If you are weighing Troon Village against Desert Mountain, Residence Collective can help you compare the lifestyle, ownership structure, and long-term value of each community with a more strategic lens.

FAQs

Is Troon Village or Desert Mountain bigger for luxury golf buyers?

  • Desert Mountain is much larger, spanning 8,300 acres with 32 villages, while Troon Village covers 1,400 acres with about 1,300 home sites.

Does buying in Desert Mountain guarantee club membership?

  • No. Desert Mountain states that property ownership does not guarantee membership approval, and the review process takes about 30 days.

What golf options do buyers get at Troon Country Club?

  • Troon Country Club centers on one championship course designed by Tom Weiskopf and Jay Morrish, along with practice facilities and membership options that include full golf and sport or social access.

How many golf courses are available in Desert Mountain?

  • Desert Mountain includes six Jack Nicklaus Signature Championship courses plus the No. 7 championship short course, all private for members and their guests.

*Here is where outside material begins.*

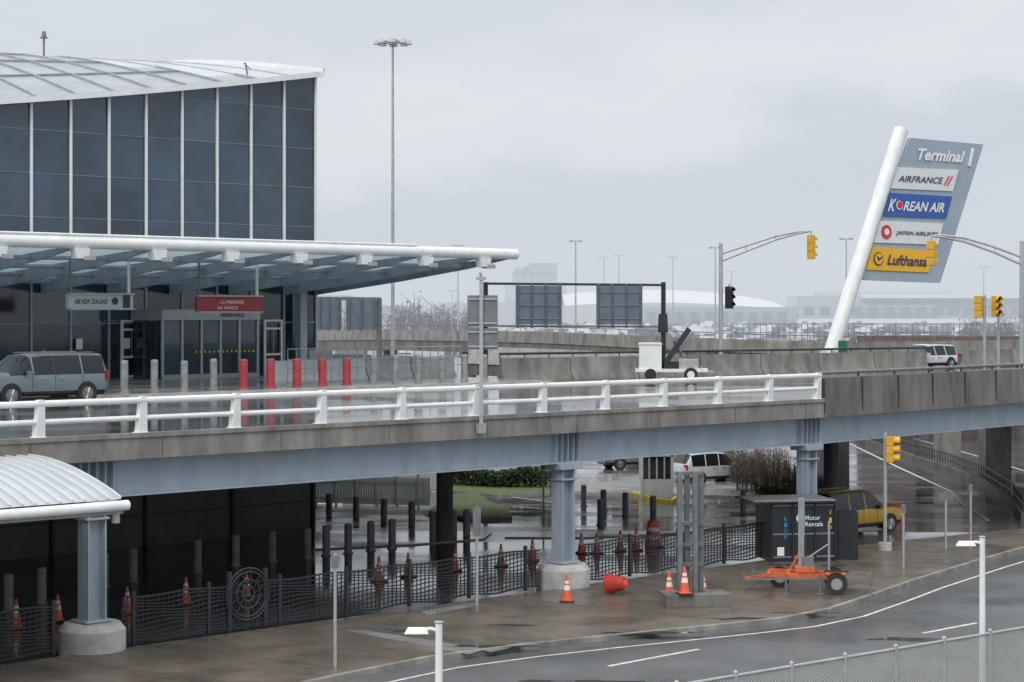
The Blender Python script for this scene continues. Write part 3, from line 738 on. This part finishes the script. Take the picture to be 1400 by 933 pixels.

Are short-term rentals allowed in Troon Village or Desert Mountain?

  • No. Troon Village requires a six-month minimum lease, and Desert Mountain generally requires at least 30 days depending on the village and owner status.

What kind of homes can buyers find in Troon Village?

  • Troon Village includes townhomes, semi-custom homes, and custom homes across 12 sub-associations.

What kind of homes can buyers find in Desert Mountain?

  • Desert Mountain offers custom homes, villas, cottages, patio homes, future estate lots, and Seven Desert Mountain residences including lock-and-leave condominiums and villas.